19.The State argues that the administrative process of demarcation of the Xucuru indigenous territory has formally concluded after due registration of the indigenous land in November 2005 as property of the Federal Union. The State adds that the only thing that has not yet been accomplished is the full removal of non-indigenous occupants after the payment of compensation in accordance with relevant legislation. Thus, the State alleges that it has duly recognized the right of the Xucuru indigenous people and its members to their ancestral territory.

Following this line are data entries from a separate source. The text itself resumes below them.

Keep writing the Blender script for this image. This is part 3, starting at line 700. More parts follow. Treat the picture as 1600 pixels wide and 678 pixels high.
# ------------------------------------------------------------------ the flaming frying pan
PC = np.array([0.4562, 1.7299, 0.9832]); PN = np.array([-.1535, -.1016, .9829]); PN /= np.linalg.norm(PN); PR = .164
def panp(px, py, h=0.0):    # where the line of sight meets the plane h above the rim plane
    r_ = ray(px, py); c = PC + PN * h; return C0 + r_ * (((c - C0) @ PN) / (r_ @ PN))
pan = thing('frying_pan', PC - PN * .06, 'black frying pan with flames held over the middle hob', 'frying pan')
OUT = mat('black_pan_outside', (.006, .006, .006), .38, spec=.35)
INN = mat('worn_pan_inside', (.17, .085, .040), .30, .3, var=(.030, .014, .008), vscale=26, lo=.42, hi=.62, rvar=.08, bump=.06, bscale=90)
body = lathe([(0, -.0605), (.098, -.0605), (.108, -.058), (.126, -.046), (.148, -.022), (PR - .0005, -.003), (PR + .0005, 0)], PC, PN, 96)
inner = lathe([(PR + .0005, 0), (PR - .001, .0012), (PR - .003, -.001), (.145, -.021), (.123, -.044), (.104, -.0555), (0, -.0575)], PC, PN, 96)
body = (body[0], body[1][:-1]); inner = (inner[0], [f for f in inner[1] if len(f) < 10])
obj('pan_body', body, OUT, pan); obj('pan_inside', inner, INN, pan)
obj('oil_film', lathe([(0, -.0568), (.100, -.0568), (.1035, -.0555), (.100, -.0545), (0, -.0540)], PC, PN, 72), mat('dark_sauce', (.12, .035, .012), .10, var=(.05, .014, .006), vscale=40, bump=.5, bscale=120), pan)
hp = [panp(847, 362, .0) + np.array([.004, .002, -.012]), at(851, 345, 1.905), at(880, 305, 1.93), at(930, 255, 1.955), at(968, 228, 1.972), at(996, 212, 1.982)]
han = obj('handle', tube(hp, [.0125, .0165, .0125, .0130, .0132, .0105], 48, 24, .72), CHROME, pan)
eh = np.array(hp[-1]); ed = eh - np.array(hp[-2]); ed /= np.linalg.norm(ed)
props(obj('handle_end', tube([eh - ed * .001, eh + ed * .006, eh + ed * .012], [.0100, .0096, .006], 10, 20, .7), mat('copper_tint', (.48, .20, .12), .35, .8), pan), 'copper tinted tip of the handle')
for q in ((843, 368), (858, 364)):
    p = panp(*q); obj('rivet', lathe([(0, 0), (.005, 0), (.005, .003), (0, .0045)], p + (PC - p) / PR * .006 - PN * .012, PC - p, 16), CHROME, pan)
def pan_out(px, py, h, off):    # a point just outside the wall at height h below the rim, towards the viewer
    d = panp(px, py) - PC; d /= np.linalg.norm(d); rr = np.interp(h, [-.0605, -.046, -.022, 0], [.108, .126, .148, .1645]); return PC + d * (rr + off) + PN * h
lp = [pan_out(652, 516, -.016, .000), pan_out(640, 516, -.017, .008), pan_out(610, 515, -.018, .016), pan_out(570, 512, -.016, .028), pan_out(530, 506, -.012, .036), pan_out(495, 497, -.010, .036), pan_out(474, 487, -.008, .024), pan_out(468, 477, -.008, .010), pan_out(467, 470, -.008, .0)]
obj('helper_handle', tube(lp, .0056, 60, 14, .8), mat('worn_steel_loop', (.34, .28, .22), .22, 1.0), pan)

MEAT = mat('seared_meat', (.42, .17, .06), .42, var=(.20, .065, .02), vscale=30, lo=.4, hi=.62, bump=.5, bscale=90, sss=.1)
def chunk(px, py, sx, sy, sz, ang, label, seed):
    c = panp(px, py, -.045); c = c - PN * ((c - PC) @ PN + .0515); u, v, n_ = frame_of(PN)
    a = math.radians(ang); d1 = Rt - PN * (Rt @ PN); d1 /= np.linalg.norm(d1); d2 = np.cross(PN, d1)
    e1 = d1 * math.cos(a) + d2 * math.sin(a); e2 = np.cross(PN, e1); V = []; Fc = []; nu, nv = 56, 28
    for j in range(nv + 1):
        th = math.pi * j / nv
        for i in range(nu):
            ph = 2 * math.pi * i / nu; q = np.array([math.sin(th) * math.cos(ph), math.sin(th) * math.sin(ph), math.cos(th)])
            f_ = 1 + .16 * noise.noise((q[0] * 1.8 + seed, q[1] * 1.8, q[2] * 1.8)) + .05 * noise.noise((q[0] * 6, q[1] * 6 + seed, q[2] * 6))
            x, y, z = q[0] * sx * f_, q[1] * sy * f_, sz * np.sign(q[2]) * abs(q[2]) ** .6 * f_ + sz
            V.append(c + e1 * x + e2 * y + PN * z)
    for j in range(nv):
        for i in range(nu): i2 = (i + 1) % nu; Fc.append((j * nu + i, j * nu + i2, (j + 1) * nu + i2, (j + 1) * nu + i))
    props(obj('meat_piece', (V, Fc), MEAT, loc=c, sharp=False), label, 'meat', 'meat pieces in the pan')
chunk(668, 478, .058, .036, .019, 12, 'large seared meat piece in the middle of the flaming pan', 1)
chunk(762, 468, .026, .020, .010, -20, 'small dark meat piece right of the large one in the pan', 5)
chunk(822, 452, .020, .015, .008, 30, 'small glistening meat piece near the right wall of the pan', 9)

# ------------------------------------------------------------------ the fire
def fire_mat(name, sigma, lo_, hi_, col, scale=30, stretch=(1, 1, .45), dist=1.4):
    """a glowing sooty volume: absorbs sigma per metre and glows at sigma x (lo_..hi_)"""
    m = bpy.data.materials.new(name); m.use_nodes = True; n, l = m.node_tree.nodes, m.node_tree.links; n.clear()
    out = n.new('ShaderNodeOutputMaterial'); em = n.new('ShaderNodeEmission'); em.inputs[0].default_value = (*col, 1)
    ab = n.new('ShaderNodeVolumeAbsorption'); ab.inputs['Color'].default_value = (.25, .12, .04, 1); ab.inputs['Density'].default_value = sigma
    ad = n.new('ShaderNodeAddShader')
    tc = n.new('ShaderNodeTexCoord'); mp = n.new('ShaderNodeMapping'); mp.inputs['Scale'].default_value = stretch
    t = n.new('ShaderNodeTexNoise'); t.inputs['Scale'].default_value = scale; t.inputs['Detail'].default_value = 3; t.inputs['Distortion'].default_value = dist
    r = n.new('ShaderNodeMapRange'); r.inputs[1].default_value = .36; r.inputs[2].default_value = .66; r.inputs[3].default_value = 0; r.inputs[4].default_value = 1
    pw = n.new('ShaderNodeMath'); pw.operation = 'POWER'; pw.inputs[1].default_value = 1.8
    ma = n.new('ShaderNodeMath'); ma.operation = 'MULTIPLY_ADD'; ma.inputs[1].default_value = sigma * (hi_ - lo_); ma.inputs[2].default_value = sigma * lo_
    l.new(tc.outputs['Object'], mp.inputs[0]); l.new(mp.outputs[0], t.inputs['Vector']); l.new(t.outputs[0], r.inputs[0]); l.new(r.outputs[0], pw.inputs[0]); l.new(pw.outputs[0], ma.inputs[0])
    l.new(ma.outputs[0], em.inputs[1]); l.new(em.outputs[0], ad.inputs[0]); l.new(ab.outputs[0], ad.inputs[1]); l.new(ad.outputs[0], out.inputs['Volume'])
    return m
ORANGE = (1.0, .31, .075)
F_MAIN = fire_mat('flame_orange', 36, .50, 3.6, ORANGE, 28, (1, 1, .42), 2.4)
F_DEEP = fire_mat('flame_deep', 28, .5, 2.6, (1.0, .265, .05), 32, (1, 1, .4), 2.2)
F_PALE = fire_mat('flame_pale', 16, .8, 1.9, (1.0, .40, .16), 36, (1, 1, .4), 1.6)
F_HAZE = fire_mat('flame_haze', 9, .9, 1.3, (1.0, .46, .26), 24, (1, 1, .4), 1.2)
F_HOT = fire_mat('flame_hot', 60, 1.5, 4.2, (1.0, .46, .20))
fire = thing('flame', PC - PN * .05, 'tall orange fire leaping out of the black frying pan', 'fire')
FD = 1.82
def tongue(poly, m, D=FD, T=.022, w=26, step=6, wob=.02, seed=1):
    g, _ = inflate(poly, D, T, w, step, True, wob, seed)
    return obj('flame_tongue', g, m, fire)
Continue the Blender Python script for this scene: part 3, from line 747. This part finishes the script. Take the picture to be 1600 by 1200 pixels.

20.Specifically, the State contends that the administrative process of demarcation of the Xucuru indigenous territory began in 1989, through identification and demarcation of the territory conducted by the Technical Group of FUNAI created by Decree (Portaria) No. 218 /FUNAI/89. According to the State, the identification and demarcation report was approved by the President of FUNAI in 1992 and shortly after the Minister of Justice declared the possession by the alleged victims of the Xucuru indigenous territory, through Portaria No. 259/MJ/92 on 28 May, 1992. According to the State the physical demarcation of the territory was carried out in 1995. The State reports that in 1996 Decree No. 1.775 was promulgated, which gave the good-faith occupants of the indigenous lands the possibility to challenge the demarcation process and, as a result, 269 challenges were filed by parties interested in the Xucuru indigenous territory. The State argues that those challenges were all simultaneously rejected by Ministerial Decision (Despacho) No. 32 from the Minister of Justice, which was published in the Official Gazette of the Union (hereinafter "DOU") on July 10, 1996. The State adds that on April 30, 2001, through a Presidential Decree published in the DOU on May 2, 2001, the executive branch of Brazil homologated the demarcation of the Xucuru indigenous territory corresponding to an area of ​​27.055,0583 hectares. According to the State, the next step, consisting of the registration of indigenous territory, was not carried out immediately because the Property Registry official Official of the City of Pesqueira filed the objection motion (Ação de suscitação de dúvidas) No. 2002.83.00.012334-9 (original number 2002.83.00.012334-9) in August 2002. The State warns that such action was dismissed on June 22, 2005 and that it proceeded to register the indigenous territory in November 18, 2005, as property of the Federal Union for permanent "possession" of the Xucuru indigenous people. The State notes that the administrative demarcation process was formally concluded with the registration of the Xucuru indigenous lands on that date.